-- START OF TASK INPUT --
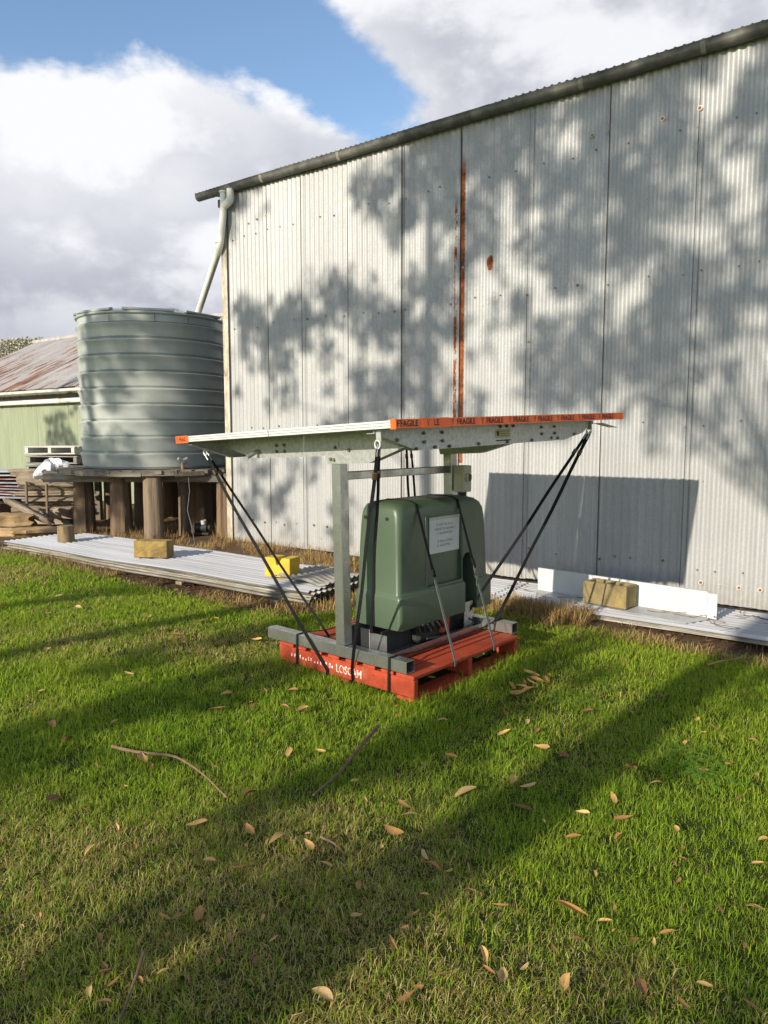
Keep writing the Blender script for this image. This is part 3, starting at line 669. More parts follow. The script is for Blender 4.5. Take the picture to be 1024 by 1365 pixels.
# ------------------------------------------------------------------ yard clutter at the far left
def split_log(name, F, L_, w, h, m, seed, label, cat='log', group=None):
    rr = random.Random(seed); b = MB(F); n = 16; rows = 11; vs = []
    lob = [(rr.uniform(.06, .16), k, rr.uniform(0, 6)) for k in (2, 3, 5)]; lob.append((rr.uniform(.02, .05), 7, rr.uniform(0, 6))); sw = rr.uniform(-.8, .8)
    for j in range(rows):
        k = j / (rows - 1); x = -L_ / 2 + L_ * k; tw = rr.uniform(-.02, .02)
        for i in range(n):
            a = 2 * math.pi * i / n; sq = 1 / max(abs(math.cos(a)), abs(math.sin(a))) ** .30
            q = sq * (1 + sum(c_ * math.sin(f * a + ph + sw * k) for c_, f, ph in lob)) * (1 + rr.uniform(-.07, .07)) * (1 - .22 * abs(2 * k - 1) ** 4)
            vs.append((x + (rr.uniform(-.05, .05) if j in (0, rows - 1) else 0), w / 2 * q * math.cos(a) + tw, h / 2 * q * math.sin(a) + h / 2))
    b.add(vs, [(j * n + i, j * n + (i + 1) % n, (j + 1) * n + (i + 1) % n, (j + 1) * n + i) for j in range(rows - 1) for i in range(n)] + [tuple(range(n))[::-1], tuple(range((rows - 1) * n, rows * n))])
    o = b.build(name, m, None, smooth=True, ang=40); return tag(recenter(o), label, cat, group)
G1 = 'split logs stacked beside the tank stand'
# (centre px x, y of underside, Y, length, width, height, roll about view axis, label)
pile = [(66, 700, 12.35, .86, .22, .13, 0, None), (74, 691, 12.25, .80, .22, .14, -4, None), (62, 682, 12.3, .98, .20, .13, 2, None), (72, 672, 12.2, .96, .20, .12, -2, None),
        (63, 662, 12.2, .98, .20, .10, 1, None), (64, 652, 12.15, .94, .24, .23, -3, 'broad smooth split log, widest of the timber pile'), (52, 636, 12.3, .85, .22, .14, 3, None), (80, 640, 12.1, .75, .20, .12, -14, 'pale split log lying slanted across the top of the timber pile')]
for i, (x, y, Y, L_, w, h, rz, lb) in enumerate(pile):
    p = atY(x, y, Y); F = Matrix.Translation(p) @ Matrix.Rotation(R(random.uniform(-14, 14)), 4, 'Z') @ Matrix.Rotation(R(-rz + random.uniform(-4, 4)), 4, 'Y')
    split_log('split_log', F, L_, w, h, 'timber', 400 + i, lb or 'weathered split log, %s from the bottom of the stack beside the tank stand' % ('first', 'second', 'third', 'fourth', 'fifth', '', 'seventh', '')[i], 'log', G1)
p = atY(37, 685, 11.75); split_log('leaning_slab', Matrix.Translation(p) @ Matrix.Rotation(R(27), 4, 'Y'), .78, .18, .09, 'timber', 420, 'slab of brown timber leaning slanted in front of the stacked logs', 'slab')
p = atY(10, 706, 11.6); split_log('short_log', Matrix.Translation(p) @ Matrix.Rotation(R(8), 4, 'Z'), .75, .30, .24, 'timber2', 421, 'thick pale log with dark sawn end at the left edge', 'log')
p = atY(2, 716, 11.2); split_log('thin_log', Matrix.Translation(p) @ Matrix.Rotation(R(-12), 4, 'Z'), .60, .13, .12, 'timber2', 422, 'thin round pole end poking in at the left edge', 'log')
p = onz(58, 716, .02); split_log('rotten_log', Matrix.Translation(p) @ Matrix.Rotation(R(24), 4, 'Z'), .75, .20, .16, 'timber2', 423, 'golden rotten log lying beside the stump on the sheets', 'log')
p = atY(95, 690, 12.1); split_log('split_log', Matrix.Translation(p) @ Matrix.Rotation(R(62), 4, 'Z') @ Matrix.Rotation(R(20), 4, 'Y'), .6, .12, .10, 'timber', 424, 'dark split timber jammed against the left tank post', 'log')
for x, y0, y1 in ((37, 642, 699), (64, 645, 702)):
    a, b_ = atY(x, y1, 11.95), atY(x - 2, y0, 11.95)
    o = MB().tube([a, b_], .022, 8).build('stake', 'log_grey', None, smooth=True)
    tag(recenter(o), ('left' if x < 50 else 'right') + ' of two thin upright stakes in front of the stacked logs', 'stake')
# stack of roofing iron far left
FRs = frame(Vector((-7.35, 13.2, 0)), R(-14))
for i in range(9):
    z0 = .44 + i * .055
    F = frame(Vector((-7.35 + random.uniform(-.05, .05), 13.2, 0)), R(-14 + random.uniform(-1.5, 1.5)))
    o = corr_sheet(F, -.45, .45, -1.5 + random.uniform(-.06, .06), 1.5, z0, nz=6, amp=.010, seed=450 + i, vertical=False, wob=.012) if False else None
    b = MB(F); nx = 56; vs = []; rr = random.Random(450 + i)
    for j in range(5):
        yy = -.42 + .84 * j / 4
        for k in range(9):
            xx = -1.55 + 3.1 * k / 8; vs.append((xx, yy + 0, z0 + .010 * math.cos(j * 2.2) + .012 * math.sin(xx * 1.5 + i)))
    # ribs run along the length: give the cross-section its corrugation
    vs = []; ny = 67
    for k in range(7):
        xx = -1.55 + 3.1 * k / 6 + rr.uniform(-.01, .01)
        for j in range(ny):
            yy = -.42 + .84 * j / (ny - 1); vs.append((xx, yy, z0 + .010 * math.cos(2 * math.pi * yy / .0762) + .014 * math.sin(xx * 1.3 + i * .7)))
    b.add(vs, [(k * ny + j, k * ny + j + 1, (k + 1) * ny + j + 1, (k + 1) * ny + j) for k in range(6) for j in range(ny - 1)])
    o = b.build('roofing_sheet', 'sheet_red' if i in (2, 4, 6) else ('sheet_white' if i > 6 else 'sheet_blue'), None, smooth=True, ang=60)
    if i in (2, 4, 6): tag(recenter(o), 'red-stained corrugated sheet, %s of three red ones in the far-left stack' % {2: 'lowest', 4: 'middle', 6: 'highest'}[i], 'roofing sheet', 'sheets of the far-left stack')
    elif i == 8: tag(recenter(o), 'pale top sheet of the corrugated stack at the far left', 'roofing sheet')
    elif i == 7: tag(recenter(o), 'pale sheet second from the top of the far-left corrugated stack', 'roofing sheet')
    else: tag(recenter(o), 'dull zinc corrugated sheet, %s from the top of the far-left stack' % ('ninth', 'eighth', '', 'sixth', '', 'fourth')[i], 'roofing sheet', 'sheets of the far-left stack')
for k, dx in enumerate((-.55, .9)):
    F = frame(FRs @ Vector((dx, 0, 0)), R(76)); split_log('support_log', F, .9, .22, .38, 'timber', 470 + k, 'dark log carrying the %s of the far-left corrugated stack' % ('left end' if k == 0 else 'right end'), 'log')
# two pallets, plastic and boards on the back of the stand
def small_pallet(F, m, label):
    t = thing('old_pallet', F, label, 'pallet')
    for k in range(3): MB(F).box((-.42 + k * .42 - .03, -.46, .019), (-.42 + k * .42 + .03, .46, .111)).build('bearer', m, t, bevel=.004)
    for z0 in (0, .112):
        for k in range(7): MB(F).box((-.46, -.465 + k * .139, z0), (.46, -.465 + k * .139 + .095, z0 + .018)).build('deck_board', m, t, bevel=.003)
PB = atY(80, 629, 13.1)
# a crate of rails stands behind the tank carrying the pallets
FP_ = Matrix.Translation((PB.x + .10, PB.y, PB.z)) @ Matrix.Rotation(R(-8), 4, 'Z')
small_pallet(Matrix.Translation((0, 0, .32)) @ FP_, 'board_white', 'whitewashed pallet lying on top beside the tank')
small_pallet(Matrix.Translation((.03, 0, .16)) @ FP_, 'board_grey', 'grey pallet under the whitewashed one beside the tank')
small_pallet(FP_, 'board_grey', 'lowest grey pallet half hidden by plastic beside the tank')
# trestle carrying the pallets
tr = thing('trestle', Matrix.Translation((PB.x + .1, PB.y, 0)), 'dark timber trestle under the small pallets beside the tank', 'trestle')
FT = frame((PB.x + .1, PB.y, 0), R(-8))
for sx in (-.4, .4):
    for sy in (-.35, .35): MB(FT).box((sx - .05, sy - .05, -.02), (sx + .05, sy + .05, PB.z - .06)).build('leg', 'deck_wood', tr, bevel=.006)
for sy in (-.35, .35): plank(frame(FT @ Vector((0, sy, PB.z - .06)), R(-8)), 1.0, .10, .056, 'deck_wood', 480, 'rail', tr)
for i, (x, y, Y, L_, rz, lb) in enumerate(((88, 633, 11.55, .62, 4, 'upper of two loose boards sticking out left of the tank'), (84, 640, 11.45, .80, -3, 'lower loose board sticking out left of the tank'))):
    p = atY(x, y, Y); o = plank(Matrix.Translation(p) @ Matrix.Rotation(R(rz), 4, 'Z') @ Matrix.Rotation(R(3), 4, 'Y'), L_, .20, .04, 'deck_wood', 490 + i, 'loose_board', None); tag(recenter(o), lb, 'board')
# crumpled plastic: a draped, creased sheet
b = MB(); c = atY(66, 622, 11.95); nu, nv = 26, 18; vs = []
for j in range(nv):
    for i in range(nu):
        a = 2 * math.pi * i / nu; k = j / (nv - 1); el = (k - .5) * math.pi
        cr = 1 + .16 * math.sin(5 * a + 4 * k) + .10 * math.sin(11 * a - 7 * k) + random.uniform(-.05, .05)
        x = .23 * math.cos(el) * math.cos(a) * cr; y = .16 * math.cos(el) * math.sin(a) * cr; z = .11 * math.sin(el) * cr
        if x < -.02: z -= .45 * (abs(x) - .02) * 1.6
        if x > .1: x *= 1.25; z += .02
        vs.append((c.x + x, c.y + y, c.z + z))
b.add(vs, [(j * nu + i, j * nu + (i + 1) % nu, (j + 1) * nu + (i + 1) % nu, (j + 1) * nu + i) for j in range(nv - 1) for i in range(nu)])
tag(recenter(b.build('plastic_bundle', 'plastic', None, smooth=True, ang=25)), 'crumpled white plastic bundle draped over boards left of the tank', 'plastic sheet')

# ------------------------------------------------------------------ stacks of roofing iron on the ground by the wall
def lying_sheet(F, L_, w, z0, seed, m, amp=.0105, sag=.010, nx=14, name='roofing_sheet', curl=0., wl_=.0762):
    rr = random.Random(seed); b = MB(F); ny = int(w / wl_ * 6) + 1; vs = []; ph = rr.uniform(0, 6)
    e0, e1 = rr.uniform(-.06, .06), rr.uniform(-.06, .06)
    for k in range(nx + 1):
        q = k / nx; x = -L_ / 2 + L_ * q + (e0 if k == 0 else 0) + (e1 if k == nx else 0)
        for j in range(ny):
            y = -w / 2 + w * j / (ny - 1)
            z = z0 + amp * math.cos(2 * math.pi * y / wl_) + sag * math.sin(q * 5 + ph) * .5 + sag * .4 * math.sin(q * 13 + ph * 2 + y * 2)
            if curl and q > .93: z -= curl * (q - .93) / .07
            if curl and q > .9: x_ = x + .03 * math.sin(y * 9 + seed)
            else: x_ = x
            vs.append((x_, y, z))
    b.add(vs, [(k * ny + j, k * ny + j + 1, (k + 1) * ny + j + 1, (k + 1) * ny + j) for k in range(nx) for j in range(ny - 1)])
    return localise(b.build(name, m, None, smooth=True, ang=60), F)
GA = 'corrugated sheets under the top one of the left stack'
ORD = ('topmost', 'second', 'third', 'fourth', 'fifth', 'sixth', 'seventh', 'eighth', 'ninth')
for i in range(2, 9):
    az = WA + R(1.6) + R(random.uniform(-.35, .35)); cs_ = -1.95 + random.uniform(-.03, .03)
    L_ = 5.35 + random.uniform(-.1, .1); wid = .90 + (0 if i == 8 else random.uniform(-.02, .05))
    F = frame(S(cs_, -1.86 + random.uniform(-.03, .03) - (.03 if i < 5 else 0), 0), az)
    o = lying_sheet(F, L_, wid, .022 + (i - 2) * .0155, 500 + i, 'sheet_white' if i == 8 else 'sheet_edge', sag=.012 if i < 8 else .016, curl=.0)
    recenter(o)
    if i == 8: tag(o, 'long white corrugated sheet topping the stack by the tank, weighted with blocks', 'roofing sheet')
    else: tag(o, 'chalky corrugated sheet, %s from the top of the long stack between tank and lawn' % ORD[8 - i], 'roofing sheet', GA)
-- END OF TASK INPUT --
-- START OF TASK INPUT --
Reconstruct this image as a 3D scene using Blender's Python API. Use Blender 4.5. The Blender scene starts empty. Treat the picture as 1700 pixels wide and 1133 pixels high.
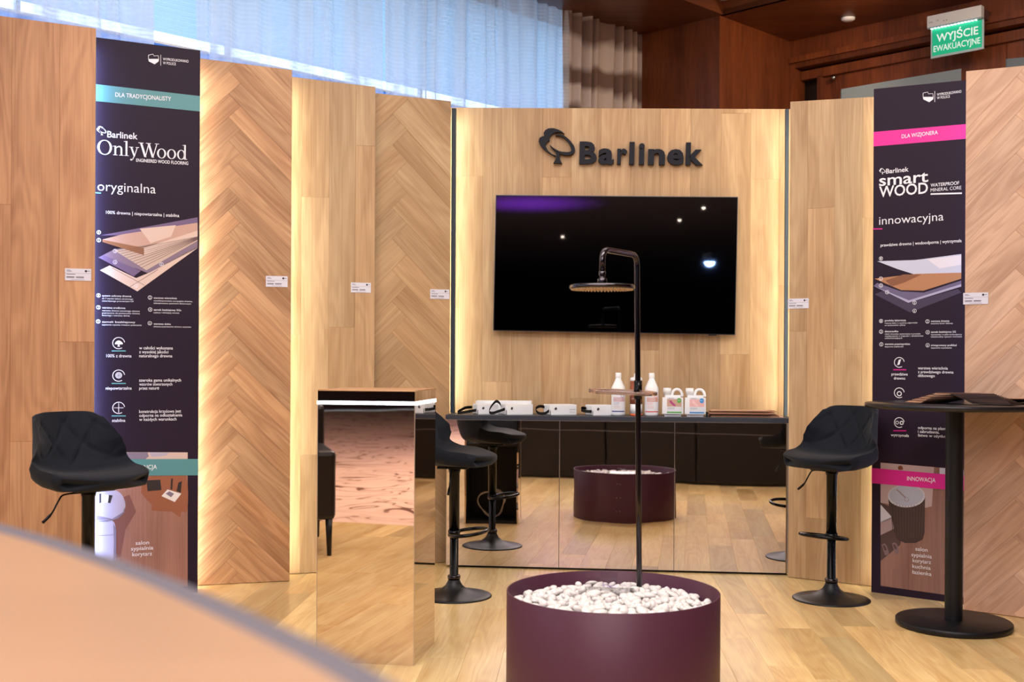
-- END OF TASK INPUT --
Copy every line of the listing that contains the word "pixels".

§ RESULT OF THIS EXERCISE:
Keep writing the Blender script for this image. This is part 3, starting at line 669. More parts follow. The script is for Blender 4.5. Take the picture to be 1024 by 1365 pixels.
Reconstruct this image as a 3D scene using Blender's Python API. Use Blender 4.5. The Blender scene starts empty. Treat the picture as 1700 pixels wide and 1133 pixels high.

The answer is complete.